Like Frett and Bitner, Sue Barton is a fan of conifers. “Most home gardeners aren’t too enthused by conifers,” says Barton, the ornamental horticulture specialist for UD Cooperative Extension. “They want plants that stay green all year and flower all summer — and such a plant, of course, doesn’t exist.”

So gardeners turn to what they view as the next best thing — broadleaf evergreens, which unlike conifers, often have a spring or summer bloom period. Although Barton likes broadleaf evergreens and uses them widely, she says they can’t deliver the textural impact that conifers do.

Conifers also offer a wide range of colors, notes Barton. She uses unusually colored or variegated conifers as accent or specimen plants in her garden.

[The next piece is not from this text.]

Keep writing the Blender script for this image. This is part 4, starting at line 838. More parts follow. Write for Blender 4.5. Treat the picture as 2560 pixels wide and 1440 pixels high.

“The native Eastern red cedar has several cultivars. The most popular, Emerald Sentinel, has a blue-green color that turns purplish in the winter,” says Barton. “There are lots of blue conifers but none are native to Delaware except Emerald Sentinel.”

White pine has a silverly stripe on the needles that can give the tree an attractive grayish cast, says Barton. Although the white pine isn’t native to Delaware it is native to the East Coast. “There also are pines with yellow bands on their needles that make an interesting effect in the garden,” says Barton.

The region’s native conifers include seven pines, two cedars, a hemlock, a juniper and one deciduous conifer, a bald cypress. The pines include shortleaf, pitch, pond, table mountain, Virginia and loblolly. Delaware’s native cedars are Atlantic white cedar and Eastern red cedar.

“I have Eastern red cedar planted in my home meadow,” says Barton. “In winter, I love the look of the dark green needles next to brown winter grass. It looks even better planted near winterberry holly, which has bright red berries in winter. UD landscape engineer Tom Taylor has used the combination of Eastern red cedar and winterberry in a number of places on UD’s Newark campus.”

UD’s Botanic Gardens also has its share of Eastern red cedars and other conifers. The Clark Garden, directly in front of Townsend Hall, features an area of dwarf conifers.

Another good place to check out conifers is Winterthur’s Pinetum, which was started by Henry Algernon du Pont in 1914. This diverse collection of conifers includes pines, firs, spruces, cedars, and their relatives.

Downstate, look for mature and old-growth loblolly pine in the Inland Bays region and around the Nanticoke River, at such sites as Barnes Woods and Assawoman State Wildlife Area. In Kent County, you can find mature loblollies at the Milford Neck Conservation Area.

If you plan to add conifers to your yard, choose your site carefully. Most do best with full sun and well-drained soil. And be sure to get them into the ground at the right time.

“For most plants, spring or fall work equally well for planting. But it’s best to avoid planting evergreens in the fall,” says Barton. “So plant now.”